Benefield: Coaching changes in high school getting people too worked up
Two years ago I was sitting in Windsor High School principal Marc Elin’s office. Football coach Vic Amick had been let go and I had some questions.
I’d covered schools for just about the same number of years that Elin had been principal at Windsor, so we knew each other in another context. He respectfully answered my questions but he had one of his own for me.
He asked me if I would have been in his office if we were talking about an English teacher’s contract not being renewed. He and I both knew the answer.
I reminded him of that exchange this week when we talked about another coaching change at Windsor - the one in which Cardinal Newman football coach Paul Cronin accepted the job last week, met with players, then announced Tuesday that he had changed his mind.
He wouldn’t be leaving Newman.
I recall Elin’s question of two years ago often as I cover certain stories. It often helps me put things in perspective. And it often makes me wonder if we don’t all get a little breathless over sporting things that certainly matter, but perhaps should not cause us to suffer a collective apoplectic fit.
A good deal of that breathlessness has erupted over the recent storyline surrounding Cronin - will he or won’t he, is he or isn’t he leaving, staying, changing his mind.
This saga was a string of daily dramas the likes of which I haven’t seen surrounding high school sports.
First, Cronin, the Cardinals’ super successful coach for the past 14 years, was linked by rumor to the head coaching vacancy at Windsor High. Then it was no longer a rumor; he was going. He met with players and officials at Windsor.
Then he changed his mind and was staying at Newman.
Behind the scenes, there was even more back and forth than that, with confirmations followed by changes of mind.
It was all only slightly less dramatic than The Decision and a good deal less resolute. When LeBron James said he was taking his talents to South Beach, he actually went.
The uncertainty about which sideline Cronin, 43, will stand on next season was thrown into overdrive last week not just by sporting gadflies and newsies, but by Cronin himself.
All of which I find a little exhausting. It left me wondering about our collective priorities.

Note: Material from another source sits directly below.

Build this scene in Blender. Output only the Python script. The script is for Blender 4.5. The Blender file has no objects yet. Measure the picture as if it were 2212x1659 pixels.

Yes, Cronin is the best we’ve got.
St. Bernard’s Academy head coach Matt Tomlin said as much before his team faced Cardinal Newman in the North Coast Section Division 4 final last fall.
“Without a doubt, in my opinion Paul Cronin is the best high school football coach in the state of California,” he told The Press Democrat’s Phil Barber.
And that was before Cronin’s Cardinals gave St. Bernard’s a 44-21 beatdown.
In 14 seasons, Cronin has led the Cardinals to seven North Bay League championships or co-championships and five North Coast Section titles, including last season. Cardinal teams under Cronin have twice advanced to a CIF state championship game, losing both times, in 2006 and 2008.
Clearly, where Cronin coaches is important. And as it seems with all things related to Cardinal Newman, the drama surrounding where he will or won’t go is tinged with the stink of jealousy and mistrust - and any of the other slew of emotions that seem to follow Newman’s exceedingly successful athletic program.
So it’s in that context that we were all hyper-interested in Cronin’s comings and goings. I am guilty. I got caught up in it too. I walked into the newsroom at 2 p.m. Tuesday and was immediately accosted with the news: Cronin changed his mind. Again. He’s staying. I clamored for the details, too.
But there was also a piece of me thinking, “Seriously?”
A piece that knows how important high school coaches are, but also feels that if a mom is undone because she enrolled her son at Cardinal Newman specifically to play for one man and now that son’s dreams are dashed, there are probably larger issues afoot.
And none of that addresses Windsor, a team that lost two talented coaches in one fell swoop.
Windsor officials were criticized for seemingly actively going on a hunt for a full-time teacher and coach without informing current coach Tom Kirkpatrick. Kirkpatrick, a veteran (and previously retired) coach, had stepped into the breach two years ago after Amick was let go, all the while saying he would not be the long-term coaching solution. Kirkpatrick, considered by many a gentlemanly gridiron legend, guided the Jaguars admirably until stepping down two weeks ago when it became clear to him Windsor was going full-tilt on a coaching search.
So with Kirkpatrick gone and Cronin no longer showing up for a first day this coming Tuesday, it leaves Windsor High deep into second semester well below its staffing needs in physical education, Elin said.